There are also things money must do, each a dimension of exchange:

  1. Medium of exchange — exchange across transactions. Everyone accepts dollars but no one will honour a random IOU note or your chickens for their shoes, the shoemaker can't verify your IOU note (debt) and probably doesn't want chickens.
  2. Unit of economic calculation — exchange across goods. One shared unit lets you weigh a house against a car against an hour of your time, and lets a business tell profit from loss.
  3. Store of value — exchange across time (selling now, buying later). Defer your consumption so you can hold money and its value is reliable, this allows you to make plans into the future.

The first two come almost for free once a claim is reliably accepted. The third is much harder to achieve, and it puts a requirement on the money itself: its supply cannot be expandable at the whim of people. Gold qualified not because mining is hard work but because nobody, state or crowd, can simply conjure more of it.

It is worth saying why gold specifically. Durable, so value keeps across time; uniform and divisible, so one ounce equals any other and can act as the unit; dense and rare, so a fortune is portable and the supply only ever creeps. Above all its quantity is fixed by chemistry, not by anyone's decision, so no issuer can dilute what you already hold. And no one can invent a replacement either: the list of elements is closed, and almost none of them come close to gold's mix of properties.

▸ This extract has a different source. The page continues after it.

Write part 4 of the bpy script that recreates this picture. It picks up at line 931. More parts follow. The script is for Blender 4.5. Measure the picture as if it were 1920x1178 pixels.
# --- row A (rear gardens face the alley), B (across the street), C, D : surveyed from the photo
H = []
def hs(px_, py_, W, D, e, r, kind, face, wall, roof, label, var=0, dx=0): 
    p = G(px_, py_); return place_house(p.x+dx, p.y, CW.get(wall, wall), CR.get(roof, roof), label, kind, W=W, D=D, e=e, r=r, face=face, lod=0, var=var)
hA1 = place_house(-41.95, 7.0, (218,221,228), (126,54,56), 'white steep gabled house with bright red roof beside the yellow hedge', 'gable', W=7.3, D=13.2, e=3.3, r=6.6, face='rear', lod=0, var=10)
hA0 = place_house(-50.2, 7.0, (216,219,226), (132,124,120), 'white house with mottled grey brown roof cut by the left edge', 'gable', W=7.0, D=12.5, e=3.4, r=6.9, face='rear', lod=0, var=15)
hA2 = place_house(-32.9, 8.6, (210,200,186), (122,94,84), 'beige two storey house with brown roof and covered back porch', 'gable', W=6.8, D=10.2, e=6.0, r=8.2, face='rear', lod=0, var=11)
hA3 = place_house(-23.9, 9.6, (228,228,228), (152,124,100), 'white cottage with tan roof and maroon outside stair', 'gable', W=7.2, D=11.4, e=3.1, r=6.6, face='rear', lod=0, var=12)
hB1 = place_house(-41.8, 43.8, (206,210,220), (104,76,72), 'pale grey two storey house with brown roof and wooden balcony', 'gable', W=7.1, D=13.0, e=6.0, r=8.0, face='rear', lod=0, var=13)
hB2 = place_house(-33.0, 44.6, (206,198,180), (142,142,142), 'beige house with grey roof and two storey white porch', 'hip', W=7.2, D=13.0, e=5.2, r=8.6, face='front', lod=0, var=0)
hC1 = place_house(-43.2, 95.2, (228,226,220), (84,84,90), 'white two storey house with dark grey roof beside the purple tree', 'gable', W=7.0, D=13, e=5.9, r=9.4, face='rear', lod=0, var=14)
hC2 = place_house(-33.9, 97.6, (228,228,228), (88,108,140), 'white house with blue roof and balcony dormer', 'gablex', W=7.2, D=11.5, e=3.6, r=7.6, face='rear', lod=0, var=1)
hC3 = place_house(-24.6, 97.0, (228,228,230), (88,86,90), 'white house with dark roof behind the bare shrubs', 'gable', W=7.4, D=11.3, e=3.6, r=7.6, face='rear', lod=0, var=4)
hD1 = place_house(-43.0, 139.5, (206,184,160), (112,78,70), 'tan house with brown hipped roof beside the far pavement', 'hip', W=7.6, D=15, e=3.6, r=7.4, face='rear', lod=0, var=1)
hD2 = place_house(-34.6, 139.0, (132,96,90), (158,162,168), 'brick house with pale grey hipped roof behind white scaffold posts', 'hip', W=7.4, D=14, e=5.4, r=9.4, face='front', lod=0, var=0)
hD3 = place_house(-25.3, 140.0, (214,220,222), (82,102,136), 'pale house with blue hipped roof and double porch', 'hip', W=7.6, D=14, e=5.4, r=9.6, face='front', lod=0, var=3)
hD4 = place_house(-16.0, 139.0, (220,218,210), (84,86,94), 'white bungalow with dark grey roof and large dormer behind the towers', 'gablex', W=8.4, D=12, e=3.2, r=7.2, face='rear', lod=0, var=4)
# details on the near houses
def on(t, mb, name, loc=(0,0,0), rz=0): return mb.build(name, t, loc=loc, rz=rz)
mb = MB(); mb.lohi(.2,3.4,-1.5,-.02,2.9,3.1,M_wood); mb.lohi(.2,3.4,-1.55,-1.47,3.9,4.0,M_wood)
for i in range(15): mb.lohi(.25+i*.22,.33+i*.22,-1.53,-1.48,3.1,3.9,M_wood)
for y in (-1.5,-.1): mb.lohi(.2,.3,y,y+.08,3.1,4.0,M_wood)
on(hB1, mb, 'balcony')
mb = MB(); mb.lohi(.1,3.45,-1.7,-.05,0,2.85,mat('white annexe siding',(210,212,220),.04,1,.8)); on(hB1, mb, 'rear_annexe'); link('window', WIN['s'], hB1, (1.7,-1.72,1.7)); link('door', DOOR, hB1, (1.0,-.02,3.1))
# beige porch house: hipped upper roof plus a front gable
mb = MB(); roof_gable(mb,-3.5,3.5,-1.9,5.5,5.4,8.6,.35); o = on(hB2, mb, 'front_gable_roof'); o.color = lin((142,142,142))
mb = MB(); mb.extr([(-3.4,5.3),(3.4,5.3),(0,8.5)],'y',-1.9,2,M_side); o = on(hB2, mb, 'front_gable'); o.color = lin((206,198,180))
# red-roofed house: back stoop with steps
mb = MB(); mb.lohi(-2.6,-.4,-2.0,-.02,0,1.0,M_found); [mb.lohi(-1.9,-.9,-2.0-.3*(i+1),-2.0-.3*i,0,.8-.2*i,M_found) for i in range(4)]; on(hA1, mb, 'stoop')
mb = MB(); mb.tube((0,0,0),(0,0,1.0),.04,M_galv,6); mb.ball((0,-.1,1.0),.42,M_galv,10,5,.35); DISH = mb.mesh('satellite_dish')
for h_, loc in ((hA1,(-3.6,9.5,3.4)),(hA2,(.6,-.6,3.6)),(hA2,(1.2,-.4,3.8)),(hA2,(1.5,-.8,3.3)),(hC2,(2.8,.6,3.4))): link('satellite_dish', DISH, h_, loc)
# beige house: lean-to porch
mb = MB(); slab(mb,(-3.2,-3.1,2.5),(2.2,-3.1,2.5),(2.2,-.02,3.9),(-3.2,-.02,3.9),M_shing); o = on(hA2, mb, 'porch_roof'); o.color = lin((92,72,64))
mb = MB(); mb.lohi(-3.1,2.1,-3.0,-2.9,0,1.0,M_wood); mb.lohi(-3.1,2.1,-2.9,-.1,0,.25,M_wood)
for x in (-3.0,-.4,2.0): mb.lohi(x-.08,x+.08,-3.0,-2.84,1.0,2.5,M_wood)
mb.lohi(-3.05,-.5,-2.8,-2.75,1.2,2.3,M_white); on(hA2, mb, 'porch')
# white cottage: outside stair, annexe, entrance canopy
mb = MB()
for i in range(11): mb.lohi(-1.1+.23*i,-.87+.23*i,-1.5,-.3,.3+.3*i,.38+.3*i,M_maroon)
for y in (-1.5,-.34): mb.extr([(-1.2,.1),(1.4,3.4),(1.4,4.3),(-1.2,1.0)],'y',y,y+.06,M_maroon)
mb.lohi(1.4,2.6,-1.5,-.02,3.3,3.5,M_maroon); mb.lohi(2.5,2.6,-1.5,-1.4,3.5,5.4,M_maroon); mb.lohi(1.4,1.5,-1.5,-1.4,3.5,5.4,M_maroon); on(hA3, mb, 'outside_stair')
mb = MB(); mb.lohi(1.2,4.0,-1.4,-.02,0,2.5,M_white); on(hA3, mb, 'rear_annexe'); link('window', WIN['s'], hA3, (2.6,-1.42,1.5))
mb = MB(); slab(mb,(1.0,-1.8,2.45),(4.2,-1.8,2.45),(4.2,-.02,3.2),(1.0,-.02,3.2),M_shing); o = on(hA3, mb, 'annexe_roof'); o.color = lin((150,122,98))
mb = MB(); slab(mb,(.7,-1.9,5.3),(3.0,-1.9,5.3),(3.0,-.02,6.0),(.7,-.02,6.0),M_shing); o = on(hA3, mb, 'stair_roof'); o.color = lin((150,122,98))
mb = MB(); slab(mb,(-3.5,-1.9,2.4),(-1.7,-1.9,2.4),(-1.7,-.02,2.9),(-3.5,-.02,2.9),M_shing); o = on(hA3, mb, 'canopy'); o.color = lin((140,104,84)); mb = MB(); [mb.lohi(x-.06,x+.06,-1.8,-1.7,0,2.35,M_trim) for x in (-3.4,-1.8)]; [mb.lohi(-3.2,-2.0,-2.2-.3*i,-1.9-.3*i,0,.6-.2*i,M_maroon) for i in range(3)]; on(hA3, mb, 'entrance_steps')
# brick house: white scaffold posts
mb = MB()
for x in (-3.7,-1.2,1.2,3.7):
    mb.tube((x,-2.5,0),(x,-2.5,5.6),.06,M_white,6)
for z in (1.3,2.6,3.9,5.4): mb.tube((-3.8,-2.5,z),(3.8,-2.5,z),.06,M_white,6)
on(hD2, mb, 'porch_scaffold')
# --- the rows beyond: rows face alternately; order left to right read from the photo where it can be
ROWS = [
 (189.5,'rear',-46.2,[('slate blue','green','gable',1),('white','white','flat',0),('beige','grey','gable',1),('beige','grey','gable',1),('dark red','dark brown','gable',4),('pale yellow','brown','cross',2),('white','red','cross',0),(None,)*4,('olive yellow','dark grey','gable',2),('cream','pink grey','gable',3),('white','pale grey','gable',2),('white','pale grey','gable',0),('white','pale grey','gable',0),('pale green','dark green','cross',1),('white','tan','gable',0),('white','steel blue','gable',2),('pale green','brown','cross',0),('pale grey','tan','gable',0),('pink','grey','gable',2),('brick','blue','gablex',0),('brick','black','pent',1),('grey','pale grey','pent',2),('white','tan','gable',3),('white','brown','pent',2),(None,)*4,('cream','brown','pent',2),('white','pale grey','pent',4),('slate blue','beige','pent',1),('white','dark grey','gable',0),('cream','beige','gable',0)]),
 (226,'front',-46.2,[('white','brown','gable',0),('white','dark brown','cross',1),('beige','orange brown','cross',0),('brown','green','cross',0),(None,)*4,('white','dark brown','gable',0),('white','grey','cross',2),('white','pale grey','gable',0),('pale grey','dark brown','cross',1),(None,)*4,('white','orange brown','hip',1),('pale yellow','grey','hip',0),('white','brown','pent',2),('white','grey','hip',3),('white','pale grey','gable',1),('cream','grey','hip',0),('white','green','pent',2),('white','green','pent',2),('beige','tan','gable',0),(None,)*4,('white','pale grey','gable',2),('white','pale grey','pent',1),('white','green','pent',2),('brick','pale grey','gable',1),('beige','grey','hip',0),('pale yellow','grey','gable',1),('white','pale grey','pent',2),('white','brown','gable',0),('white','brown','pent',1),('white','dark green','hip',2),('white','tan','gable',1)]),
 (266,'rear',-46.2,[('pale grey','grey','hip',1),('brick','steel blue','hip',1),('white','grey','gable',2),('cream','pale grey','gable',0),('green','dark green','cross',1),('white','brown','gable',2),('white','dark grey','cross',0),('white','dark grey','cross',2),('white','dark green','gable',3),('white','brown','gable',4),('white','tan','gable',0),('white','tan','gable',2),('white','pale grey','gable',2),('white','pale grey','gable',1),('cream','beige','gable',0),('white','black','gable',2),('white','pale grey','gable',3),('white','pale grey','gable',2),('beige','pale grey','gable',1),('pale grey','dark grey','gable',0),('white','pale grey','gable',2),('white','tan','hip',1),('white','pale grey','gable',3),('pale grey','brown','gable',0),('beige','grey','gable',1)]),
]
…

Gold is the hardest store of value the periodic table makes available, its worth anchored in matter rather than in anyone's promise or continued coordination, and that grounding, not consensus, is what makes it trustworthy as money.

A money like that is really a measuring instrument laid over production, and the readings mean something only while the unit holds still. Printing money no more creates houses than redefining the metre creates distance: not one extra house, heart pacemaker or cheese burger comes into being. The only thing that changes is who holds the claims to what already exists.

Now let's watch what plays out when a centralised institution defines and issues the money.

Is Fiat Money?

Fiat currency is money whose supply can be altered at whim. It is reliably accepted everywhere, but it fails the store of value by construction: an ounce of gold costs nearly an ounce of real inputs to dig up, while a unit of fiat costs nothing to issue. The instrument the whole economy measures with now has an owner who can redefine the unit for free.

This answers the question we began with, and why everything keeps getting more expensive (in broad terms). It's not because the stuff is getting scarcer. The world makes more of it every year, and under honest money that shows up as falling prices. Prices rising across the board can therefore mean only one thing: the claims are multiplying faster than the wealth behind them. The denominator is becoming useless.

Notice that new money does not fall like snow, evenly on everyone at once. It enters at a point, a bond purchase, a bailout, a government contract for a product that would not exist in a free market, or bribing a government-reliant underclass through welfare for votes. Whoever is nearest that point spends the new money first, at yesterday's prices, while everyone downstream only feels it later as higher costs. In a free market wealth moves toward whoever produces what others want; today's fiat largely reverses this process: it invisibly steals from the productive to give to and incentivise the unproductive and those closest to the faucet (google Cantillon effects).

Another clear tell is having an interest rate below inflation. Under honest money this is not possible, because no one hands over an ounce of gold to be repaid the value of half an ounce; it is only possible when the lender can print what he lends. And interest is no ordinary price, it is the price of time, the number every plan in the economy is set against. Hold it below inflation and borrowing becomes free in real terms: leverage looks safe and necessary, ventures no real saving would ever have funded get funded (I love NFTs and memecoins), and the overflow goes hunting for assets to inflate, wherever policy happens to steer it (housing market circa 2008). We watched it run live, money poured out in 2020, rates pinned at zero, every asset repricing at once. We were all participating in the Keynesian beauty contest.

It is also why saving quietly stopped working. The savings account still exists, but its rate is set by the issuer and sits below the rate of dilution, so it can no longer do its one job, holding the value you put in. Everyone already senses this and acts on it without quite being able to explain why: the rush into index funds and the stock market, treating houses as the family vault, the nihilism of spending what you earn the moment it lands in your account, the rush back into gold when the dementia wears off for a second, the common knowledge that holding cash is foolish, which is really an admission that the thing built to store value can't.

There are only two ways to get what others have made: trade or force, and honest money is the residue of the first, proof that value was given for value by consent. Corrupting money is no mere economic nuisance: by changing what the symbol means you nudge society off the first path toward the second, one of force, not voluntary trade. Wealth is made by reshaping nature and cannot be printed; money only measures it; a claim that costs nothing to issue will be issued, at the expense of whoever is slowest to the money tap because of their lack of political pull. Next time anyone, a central bank, a politician, a protocol (remember Terra Luna?), a blue-haired Marxist, promises prosperity by adjusting the symbol, you will know why it is wrong at its roots. So yes, fiat is money today, but it is far from the ideal.